**WHAT THE EXERCISE ASKS:** Restate the entire listing word for word.
━━━━━ DATA EXTRACT
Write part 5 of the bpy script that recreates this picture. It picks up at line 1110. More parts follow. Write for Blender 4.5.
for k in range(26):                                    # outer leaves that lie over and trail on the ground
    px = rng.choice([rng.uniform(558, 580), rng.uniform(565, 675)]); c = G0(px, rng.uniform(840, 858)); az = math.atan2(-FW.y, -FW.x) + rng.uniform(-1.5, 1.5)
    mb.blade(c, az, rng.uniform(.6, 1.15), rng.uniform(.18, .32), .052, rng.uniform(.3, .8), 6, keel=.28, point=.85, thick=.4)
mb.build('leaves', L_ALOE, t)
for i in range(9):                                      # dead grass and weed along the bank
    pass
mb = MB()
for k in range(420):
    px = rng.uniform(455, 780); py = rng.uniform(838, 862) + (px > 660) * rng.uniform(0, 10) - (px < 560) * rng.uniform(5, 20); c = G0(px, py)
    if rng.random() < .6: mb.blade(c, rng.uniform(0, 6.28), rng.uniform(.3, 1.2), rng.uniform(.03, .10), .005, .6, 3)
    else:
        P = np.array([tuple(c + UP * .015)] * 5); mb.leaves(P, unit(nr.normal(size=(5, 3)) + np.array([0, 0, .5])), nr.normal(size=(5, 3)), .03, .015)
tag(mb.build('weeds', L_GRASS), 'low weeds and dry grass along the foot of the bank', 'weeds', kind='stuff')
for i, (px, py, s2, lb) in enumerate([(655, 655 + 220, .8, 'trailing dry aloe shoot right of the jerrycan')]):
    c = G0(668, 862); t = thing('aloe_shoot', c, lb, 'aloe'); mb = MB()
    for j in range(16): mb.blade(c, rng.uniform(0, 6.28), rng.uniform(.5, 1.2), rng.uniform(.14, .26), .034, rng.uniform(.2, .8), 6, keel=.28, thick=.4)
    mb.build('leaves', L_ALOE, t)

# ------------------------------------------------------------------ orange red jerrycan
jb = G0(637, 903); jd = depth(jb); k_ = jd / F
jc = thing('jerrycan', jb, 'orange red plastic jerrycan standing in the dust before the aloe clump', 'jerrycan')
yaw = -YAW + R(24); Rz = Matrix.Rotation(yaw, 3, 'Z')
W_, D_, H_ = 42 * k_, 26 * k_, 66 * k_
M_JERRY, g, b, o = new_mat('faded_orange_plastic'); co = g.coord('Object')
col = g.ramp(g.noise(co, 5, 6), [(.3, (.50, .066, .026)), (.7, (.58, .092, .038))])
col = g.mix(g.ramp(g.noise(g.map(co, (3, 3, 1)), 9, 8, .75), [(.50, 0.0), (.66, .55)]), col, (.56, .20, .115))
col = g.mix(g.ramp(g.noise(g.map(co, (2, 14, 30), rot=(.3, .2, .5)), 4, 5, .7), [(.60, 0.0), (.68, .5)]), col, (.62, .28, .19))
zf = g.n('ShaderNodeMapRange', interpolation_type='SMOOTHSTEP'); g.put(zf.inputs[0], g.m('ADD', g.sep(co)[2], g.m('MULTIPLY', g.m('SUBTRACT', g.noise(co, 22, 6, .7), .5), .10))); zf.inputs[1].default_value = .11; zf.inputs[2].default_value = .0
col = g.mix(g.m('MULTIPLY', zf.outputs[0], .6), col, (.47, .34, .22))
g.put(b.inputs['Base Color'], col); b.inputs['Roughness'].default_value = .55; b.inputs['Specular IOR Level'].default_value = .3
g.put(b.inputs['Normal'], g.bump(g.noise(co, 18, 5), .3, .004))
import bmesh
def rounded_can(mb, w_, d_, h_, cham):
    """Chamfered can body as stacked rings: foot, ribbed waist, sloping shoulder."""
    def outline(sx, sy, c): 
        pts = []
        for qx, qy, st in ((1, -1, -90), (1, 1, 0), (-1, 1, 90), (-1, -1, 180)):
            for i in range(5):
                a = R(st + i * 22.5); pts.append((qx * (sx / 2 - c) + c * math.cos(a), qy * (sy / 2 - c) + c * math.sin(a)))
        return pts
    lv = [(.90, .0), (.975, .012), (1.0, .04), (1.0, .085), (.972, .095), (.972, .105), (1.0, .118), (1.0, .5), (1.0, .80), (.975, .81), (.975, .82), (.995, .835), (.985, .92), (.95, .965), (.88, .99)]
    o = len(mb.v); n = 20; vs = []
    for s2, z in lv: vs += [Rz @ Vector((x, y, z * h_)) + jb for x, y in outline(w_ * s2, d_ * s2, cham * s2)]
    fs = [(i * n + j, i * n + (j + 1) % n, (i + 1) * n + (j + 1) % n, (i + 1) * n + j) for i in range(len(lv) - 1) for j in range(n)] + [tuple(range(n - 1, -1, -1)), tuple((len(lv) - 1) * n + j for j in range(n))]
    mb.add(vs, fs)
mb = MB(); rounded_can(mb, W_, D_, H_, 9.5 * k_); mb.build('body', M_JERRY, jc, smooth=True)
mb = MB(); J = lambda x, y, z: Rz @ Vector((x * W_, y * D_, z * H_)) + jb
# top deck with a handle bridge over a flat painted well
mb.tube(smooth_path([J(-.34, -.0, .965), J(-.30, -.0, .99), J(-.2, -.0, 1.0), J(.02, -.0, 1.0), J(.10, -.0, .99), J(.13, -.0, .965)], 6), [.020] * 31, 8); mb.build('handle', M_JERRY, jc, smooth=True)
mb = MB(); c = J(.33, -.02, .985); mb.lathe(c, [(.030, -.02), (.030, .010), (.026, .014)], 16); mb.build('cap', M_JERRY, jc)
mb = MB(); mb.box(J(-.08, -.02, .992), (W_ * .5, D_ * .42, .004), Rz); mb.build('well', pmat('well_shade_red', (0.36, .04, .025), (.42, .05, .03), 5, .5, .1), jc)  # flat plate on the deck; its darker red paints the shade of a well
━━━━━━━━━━
**THE RESPONSE:**
Write part 5 of the bpy script that recreates this picture. It picks up at line 1110. More parts follow. Write for Blender 4.5.
for k in range(26):                                    # outer leaves that lie over and trail on the ground
    px = rng.choice([rng.uniform(558, 580), rng.uniform(565, 675)]); c = G0(px, rng.uniform(840, 858)); az = math.atan2(-FW.y, -FW.x) + rng.uniform(-1.5, 1.5)
    mb.blade(c, az, rng.uniform(.6, 1.15), rng.uniform(.18, .32), .052, rng.uniform(.3, .8), 6, keel=.28, point=.85, thick=.4)
mb.build('leaves', L_ALOE, t)
for i in range(9):                                      # dead grass and weed along the bank
    pass
mb = MB()
for k in range(420):
    px = rng.uniform(455, 780); py = rng.uniform(838, 862) + (px > 660) * rng.uniform(0, 10) - (px < 560) * rng.uniform(5, 20); c = G0(px, py)
    if rng.random() < .6: mb.blade(c, rng.uniform(0, 6.28), rng.uniform(.3, 1.2), rng.uniform(.03, .10), .005, .6, 3)
    else:
        P = np.array([tuple(c + UP * .015)] * 5); mb.leaves(P, unit(nr.normal(size=(5, 3)) + np.array([0, 0, .5])), nr.normal(size=(5, 3)), .03, .015)
tag(mb.build('weeds', L_GRASS), 'low weeds and dry grass along the foot of the bank', 'weeds', kind='stuff')
for i, (px, py, s2, lb) in enumerate([(655, 655 + 220, .8, 'trailing dry aloe shoot right of the jerrycan')]):
    c = G0(668, 862); t = thing('aloe_shoot', c, lb, 'aloe'); mb = MB()
    for j in range(16): mb.blade(c, rng.uniform(0, 6.28), rng.uniform(.5, 1.2), rng.uniform(.14, .26), .034, rng.uniform(.2, .8), 6, keel=.28, thick=.4)
    mb.build('leaves', L_ALOE, t)

# ------------------------------------------------------------------ orange red jerrycan
jb = G0(637, 903); jd = depth(jb); k_ = jd / F
jc = thing('jerrycan', jb, 'orange red plastic jerrycan standing in the dust before the aloe clump', 'jerrycan')
yaw = -YAW + R(24); Rz = Matrix.Rotation(yaw, 3, 'Z')
W_, D_, H_ = 42 * k_, 26 * k_, 66 * k_
M_JERRY, g, b, o = new_mat('faded_orange_plastic'); co = g.coord('Object')
col = g.ramp(g.noise(co, 5, 6), [(.3, (.50, .066, .026)), (.7, (.58, .092, .038))])
col = g.mix(g.ramp(g.noise(g.map(co, (3, 3, 1)), 9, 8, .75), [(.50, 0.0), (.66, .55)]), col, (.56, .20, .115))
col = g.mix(g.ramp(g.noise(g.map(co, (2, 14, 30), rot=(.3, .2, .5)), 4, 5, .7), [(.60, 0.0), (.68, .5)]), col, (.62, .28, .19))
zf = g.n('ShaderNodeMapRange', interpolation_type='SMOOTHSTEP'); g.put(zf.inputs[0], g.m('ADD', g.sep(co)[2], g.m('MULTIPLY', g.m('SUBTRACT', g.noise(co, 22, 6, .7), .5), .10))); zf.inputs[1].default_value = .11; zf.inputs[2].default_value = .0
col = g.mix(g.m('MULTIPLY', zf.outputs[0], .6), col, (.47, .34, .22))
g.put(b.inputs['Base Color'], col); b.inputs['Roughness'].default_value = .55; b.inputs['Specular IOR Level'].default_value = .3
g.put(b.inputs['Normal'], g.bump(g.noise(co, 18, 5), .3, .004))
import bmesh
def rounded_can(mb, w_, d_, h_, cham):
    """Chamfered can body as stacked rings: foot, ribbed waist, sloping shoulder."""
    def outline(sx, sy, c): 
        pts = []
        for qx, qy, st in ((1, -1, -90), (1, 1, 0), (-1, 1, 90), (-1, -1, 180)):
            for i in range(5):
                a = R(st + i * 22.5); pts.append((qx * (sx / 2 - c) + c * math.cos(a), qy * (sy / 2 - c) + c * math.sin(a)))
        return pts
    lv = [(.90, .0), (.975, .012), (1.0, .04), (1.0, .085), (.972, .095), (.972, .105), (1.0, .118), (1.0, .5), (1.0, .80), (.975, .81), (.975, .82), (.995, .835), (.985, .92), (.95, .965), (.88, .99)]
    o = len(mb.v); n = 20; vs = []
    for s2, z in lv: vs += [Rz @ Vector((x, y, z * h_)) + jb for x, y in outline(w_ * s2, d_ * s2, cham * s2)]
    fs = [(i * n + j, i * n + (j + 1) % n, (i + 1) * n + (j + 1) % n, (i + 1) * n + j) for i in range(len(lv) - 1) for j in range(n)] + [tuple(range(n - 1, -1, -1)), tuple((len(lv) - 1) * n + j for j in range(n))]
    mb.add(vs, fs)
mb = MB(); rounded_can(mb, W_, D_, H_, 9.5 * k_); mb.build('body', M_JERRY, jc, smooth=True)
mb = MB(); J = lambda x, y, z: Rz @ Vector((x * W_, y * D_, z * H_)) + jb
# top deck with a handle bridge over a flat painted well
mb.tube(smooth_path([J(-.34, -.0, .965), J(-.30, -.0, .99), J(-.2, -.0, 1.0), J(.02, -.0, 1.0), J(.10, -.0, .99), J(.13, -.0, .965)], 6), [.020] * 31, 8); mb.build('handle', M_JERRY, jc, smooth=True)
mb = MB(); c = J(.33, -.02, .985); mb.lathe(c, [(.030, -.02), (.030, .010), (.026, .014)], 16); mb.build('cap', M_JERRY, jc)
mb = MB(); mb.box(J(-.08, -.02, .992), (W_ * .5, D_ * .42, .004), Rz); mb.build('well', pmat('well_shade_red', (0.36, .04, .025), (.42, .05, .03), 5, .5, .1), jc)  # flat plate on the deck; its darker red paints the shade of a well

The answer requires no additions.